Dataset excerpt
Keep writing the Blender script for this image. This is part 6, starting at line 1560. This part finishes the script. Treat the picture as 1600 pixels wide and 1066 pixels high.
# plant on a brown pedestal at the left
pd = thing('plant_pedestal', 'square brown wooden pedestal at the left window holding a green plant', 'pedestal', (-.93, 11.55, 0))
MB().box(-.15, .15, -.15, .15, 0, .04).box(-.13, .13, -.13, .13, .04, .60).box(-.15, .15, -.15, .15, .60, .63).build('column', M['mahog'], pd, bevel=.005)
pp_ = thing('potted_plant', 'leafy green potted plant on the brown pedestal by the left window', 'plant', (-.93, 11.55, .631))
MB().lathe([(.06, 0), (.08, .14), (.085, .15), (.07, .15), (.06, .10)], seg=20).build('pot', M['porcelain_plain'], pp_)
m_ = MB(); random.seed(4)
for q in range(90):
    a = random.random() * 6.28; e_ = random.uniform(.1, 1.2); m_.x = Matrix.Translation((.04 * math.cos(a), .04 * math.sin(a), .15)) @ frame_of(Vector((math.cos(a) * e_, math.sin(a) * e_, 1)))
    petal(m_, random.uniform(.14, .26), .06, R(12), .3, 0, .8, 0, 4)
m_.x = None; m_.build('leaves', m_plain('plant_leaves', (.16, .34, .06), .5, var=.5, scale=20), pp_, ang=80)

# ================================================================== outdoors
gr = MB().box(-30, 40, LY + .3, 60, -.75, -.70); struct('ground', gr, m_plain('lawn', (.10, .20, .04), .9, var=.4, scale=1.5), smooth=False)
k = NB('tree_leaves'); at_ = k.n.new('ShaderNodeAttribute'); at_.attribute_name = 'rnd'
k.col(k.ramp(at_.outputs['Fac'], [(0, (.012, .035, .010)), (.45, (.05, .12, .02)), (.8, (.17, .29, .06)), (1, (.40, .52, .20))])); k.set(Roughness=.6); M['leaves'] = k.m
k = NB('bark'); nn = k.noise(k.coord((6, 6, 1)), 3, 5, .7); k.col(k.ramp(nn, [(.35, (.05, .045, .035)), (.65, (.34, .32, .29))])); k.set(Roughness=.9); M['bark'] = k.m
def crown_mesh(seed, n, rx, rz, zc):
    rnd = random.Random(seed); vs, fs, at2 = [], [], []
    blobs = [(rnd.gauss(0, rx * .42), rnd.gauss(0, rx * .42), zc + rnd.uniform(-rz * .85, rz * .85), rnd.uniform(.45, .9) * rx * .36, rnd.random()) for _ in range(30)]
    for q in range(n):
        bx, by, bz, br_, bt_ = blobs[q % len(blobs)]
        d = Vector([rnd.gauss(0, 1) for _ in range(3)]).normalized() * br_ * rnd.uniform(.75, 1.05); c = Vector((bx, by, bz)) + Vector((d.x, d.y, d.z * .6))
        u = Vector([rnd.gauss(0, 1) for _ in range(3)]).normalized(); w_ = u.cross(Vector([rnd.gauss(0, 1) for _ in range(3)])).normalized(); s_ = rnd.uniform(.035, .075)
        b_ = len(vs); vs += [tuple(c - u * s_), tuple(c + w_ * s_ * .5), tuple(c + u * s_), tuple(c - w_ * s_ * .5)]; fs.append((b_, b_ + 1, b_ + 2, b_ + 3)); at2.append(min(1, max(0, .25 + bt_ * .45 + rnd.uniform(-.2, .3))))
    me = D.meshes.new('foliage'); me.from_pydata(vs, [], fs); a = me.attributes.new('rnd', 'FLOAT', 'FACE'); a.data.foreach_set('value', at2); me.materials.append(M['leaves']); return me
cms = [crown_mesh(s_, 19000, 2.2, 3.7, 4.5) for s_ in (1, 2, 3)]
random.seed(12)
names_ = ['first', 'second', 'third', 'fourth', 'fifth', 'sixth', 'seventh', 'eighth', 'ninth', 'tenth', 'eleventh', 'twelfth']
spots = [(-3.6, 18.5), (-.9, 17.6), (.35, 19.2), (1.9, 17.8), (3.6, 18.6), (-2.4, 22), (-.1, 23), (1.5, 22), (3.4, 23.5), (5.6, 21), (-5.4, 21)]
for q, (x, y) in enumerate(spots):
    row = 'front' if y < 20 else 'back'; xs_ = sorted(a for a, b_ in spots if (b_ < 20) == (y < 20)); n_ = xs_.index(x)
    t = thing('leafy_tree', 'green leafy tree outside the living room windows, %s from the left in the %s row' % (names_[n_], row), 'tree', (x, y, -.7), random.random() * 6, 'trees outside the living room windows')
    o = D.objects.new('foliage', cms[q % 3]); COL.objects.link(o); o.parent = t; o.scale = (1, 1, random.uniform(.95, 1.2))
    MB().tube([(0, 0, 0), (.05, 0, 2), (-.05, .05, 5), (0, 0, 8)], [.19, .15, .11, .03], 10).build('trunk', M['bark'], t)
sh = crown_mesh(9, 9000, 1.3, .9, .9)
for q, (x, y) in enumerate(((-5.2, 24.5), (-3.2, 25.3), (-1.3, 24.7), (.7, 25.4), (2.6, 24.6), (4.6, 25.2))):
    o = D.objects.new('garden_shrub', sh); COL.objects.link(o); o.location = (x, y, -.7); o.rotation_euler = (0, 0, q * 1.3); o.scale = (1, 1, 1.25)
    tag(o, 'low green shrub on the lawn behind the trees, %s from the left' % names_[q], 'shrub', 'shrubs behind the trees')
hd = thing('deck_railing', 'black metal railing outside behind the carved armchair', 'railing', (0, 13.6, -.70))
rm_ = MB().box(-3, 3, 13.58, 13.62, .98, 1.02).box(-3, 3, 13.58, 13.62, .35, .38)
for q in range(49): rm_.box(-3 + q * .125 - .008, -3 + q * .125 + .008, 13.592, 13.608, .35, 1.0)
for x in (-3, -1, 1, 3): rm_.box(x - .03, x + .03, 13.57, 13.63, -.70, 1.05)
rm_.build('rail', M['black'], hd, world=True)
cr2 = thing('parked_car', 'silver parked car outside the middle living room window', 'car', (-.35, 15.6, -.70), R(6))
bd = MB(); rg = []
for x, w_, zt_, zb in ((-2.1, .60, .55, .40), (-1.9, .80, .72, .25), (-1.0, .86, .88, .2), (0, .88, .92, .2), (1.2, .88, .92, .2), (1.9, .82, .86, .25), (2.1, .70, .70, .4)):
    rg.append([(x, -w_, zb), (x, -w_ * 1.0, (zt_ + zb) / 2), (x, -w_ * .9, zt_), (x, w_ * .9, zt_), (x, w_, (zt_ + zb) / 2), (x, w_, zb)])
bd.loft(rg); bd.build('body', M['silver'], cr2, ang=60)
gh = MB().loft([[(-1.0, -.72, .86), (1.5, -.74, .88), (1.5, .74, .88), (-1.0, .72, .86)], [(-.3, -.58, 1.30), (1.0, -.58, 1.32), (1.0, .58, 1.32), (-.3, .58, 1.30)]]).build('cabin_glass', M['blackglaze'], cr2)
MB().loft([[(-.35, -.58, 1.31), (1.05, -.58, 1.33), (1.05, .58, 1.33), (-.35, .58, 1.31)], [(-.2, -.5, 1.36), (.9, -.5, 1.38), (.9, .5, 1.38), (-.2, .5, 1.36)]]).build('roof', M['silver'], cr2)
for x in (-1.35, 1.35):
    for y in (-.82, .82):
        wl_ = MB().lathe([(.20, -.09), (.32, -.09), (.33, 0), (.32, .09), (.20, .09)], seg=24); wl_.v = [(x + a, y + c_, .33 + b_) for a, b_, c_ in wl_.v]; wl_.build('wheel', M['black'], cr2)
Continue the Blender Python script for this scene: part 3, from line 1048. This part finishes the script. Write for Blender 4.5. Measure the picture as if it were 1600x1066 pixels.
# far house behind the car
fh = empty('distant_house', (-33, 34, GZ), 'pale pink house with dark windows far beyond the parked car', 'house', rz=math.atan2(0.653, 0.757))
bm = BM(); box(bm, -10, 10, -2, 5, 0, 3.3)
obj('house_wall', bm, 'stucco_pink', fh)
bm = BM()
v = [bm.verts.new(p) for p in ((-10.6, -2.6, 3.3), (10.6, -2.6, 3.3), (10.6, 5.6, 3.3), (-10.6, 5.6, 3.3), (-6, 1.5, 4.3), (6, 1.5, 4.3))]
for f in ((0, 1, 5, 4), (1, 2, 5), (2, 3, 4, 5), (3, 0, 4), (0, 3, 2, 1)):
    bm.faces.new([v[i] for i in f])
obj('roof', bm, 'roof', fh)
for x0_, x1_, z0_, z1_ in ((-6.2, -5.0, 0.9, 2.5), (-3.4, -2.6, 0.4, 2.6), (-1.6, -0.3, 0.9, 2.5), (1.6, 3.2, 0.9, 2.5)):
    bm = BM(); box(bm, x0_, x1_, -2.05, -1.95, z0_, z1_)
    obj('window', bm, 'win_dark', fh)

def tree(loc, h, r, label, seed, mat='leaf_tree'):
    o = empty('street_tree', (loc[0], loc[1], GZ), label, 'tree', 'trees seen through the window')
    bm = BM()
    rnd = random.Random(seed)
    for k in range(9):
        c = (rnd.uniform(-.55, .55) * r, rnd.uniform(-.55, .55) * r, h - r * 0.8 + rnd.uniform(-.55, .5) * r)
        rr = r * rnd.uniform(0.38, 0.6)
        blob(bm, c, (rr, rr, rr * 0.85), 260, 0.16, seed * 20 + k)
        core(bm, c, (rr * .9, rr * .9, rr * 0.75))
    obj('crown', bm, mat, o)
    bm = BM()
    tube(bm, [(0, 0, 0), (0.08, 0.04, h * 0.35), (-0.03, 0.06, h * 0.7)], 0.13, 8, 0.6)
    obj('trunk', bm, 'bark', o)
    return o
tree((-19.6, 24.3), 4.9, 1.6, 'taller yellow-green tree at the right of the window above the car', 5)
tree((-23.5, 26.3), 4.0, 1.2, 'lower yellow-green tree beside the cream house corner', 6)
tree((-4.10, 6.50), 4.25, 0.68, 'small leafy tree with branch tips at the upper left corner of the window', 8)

### Task brief
Transcribe only, please, the lines from the first line of the records through the line with "m_.x = None;". Both of those lines are included.

### The result
Keep writing the Blender script for this image. This is part 6, starting at line 1560. This part finishes the script. Treat the picture as 1600 pixels wide and 1066 pixels high.
# plant on a brown pedestal at the left
pd = thing('plant_pedestal', 'square brown wooden pedestal at the left window holding a green plant', 'pedestal', (-.93, 11.55, 0))
MB().box(-.15, .15, -.15, .15, 0, .04).box(-.13, .13, -.13, .13, .04, .60).box(-.15, .15, -.15, .15, .60, .63).build('column', M['mahog'], pd, bevel=.005)
pp_ = thing('potted_plant', 'leafy green potted plant on the brown pedestal by the left window', 'plant', (-.93, 11.55, .631))
MB().lathe([(.06, 0), (.08, .14), (.085, .15), (.07, .15), (.06, .10)], seg=20).build('pot', M['porcelain_plain'], pp_)
m_ = MB(); random.seed(4)
for q in range(90):
    a = random.random() * 6.28; e_ = random.uniform(.1, 1.2); m_.x = Matrix.Translation((.04 * math.cos(a), .04 * math.sin(a), .15)) @ frame_of(Vector((math.cos(a) * e_, math.sin(a) * e_, 1)))
    petal(m_, random.uniform(.14, .26), .06, R(12), .3, 0, .8, 0, 4)
m_.x = None; m_.build('leaves', m_plain('plant_leaves', (.16, .34, .06), .5, var=.5, scale=20), pp_, ang=80)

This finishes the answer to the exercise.